Art-to-Art Palette Journal

TN: Nashville

“Black Grid”, 1922. Oil on canvas. Collection Centre Pompidou, Musée national d’art moderne, Paris, Bequest of Mrs. Nina Kandinsky in 1981, AM 81-65-44. Photograph © Centre Pompidou, MNAM-CCI/Service de la documentation photographique du MNAM / Dist. RMN-GP © ADAGP, Paris, by Wassily Kandinsky.
“Black Grid”, 1922. Oil on canvas. Collection Centre Pompidou, Musée national d’art moderne, Paris, Bequest of Mrs. Nina Kandinsky in 1981, AM 81-65-44. Photograph © Centre Pompidou, MNAM-CCI/Service de la documentation photographique du MNAM / Dist. RMN-GP © ADAGP, Paris, by Wassily Kandinsky.

 

WHERE: Frist Center for the Visual Arts.

WHEN: On view through January 4, 2015 in the Ingram Gallery.

 

Kandinsky: A Retrospective

 

BRIEF ABOUT: Organized chronologically and spanning the artist’s periods in Russia, Germany and France, the exhibition begins with paintings from the early 1900s including landscapes, painted folk tales and figurative works by Wassily Kandinsky (1866-1944). This show records four decades of artistic evolution, from early figurative works to exuberant experiments in abstraction and color, offering viewers an extraordinary stylistic journey of one of the most innovative modern art masters of the twentieth century.

“Small Worlds VII”, 1922. Color xylograph. Collection Centre Pompidou, Musée national d’art moderne, Paris, Bequest of Mrs. Nina Kandinsky in 1981, AM 81-65-720 (10). Photograph © Centre Pompidou, MNAM-CCI/Philippe Migeat/ Dist. RMN-GP © ADAGP, Paris, by Wassily Kandinsky.

     The exhibit is drawn largely from the collection of the Centre Pompidou, Paris and features more than 100 paintings, drawings and other works. Additional paintings from the Milwaukee Art Museum, including works by Gabriele Münter and the Solomon R. Guggenheim Museum, New York, further an appreciation of the artist in the context of his contemporaries.

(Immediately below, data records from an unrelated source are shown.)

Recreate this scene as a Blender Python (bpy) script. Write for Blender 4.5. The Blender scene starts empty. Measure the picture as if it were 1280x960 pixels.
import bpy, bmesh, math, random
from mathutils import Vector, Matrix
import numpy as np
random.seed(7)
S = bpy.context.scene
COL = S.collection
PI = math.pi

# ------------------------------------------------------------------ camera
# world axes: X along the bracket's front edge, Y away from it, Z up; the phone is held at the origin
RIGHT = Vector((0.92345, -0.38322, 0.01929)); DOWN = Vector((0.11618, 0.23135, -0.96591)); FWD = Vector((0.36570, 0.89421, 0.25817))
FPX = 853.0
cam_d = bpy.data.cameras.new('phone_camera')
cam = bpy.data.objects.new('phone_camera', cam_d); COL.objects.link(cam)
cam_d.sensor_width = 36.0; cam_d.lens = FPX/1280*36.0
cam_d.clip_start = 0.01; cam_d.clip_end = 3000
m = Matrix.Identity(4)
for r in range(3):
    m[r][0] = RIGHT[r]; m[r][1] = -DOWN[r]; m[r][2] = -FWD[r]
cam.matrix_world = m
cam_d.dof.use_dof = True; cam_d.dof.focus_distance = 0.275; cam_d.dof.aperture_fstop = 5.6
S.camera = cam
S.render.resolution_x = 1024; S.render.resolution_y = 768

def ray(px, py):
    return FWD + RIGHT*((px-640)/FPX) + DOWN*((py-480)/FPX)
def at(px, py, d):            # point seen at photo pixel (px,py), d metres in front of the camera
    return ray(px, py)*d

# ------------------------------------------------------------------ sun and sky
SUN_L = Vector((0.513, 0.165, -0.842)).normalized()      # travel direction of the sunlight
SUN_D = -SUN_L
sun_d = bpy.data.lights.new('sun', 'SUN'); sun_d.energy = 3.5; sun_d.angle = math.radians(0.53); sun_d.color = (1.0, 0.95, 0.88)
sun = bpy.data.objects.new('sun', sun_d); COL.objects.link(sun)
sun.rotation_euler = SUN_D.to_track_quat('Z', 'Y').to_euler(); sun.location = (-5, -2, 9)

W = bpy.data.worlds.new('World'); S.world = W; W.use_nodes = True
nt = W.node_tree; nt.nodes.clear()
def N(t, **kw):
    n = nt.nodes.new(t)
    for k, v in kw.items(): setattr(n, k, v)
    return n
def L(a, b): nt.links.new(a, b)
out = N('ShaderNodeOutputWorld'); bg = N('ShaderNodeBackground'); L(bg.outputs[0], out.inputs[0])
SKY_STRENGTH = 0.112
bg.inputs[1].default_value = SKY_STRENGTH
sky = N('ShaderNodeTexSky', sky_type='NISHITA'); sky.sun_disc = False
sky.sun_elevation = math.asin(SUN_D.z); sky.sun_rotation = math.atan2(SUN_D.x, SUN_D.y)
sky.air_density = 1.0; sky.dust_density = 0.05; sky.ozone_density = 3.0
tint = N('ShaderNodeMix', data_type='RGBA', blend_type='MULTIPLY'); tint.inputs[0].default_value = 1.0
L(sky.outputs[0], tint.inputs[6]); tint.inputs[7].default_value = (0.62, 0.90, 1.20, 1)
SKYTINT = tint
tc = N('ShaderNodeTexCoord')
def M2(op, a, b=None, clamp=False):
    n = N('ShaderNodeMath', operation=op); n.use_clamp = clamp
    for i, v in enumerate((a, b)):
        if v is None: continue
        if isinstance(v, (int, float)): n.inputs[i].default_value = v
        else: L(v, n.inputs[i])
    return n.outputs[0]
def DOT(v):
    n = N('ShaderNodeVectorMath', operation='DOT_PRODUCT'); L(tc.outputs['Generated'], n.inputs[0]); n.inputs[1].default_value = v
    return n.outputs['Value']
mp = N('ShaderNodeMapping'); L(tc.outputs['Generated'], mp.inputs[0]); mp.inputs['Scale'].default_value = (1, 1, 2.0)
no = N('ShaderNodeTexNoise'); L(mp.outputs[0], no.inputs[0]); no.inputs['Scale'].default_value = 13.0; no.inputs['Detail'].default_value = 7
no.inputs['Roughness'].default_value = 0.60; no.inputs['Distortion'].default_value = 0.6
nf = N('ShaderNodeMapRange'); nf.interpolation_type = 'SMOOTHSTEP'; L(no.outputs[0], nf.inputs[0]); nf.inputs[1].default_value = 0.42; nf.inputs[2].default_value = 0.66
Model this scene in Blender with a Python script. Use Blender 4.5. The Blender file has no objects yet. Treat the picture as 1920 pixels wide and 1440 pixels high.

     Frist Center Chief Curator Mark Scala says, “Kandinsky felt that music has the capacity to induce spiritual feelings within listeners through its formal arrangement of melodic sounds, harmonies and rhythms. He believed that “painters could similarly ‘orchestrate’ the elements of art—color, form, and line—to trigger pure emotional experiences.” In the theoretical treatise “Concerning the Spiritual in Art”, Kandinsky wrote that “color is the keyboard. The eye is the hammer, while the soul is a piano of many strings. The artist is the hand through which the medium of different keys causes the human soul to vibrate.”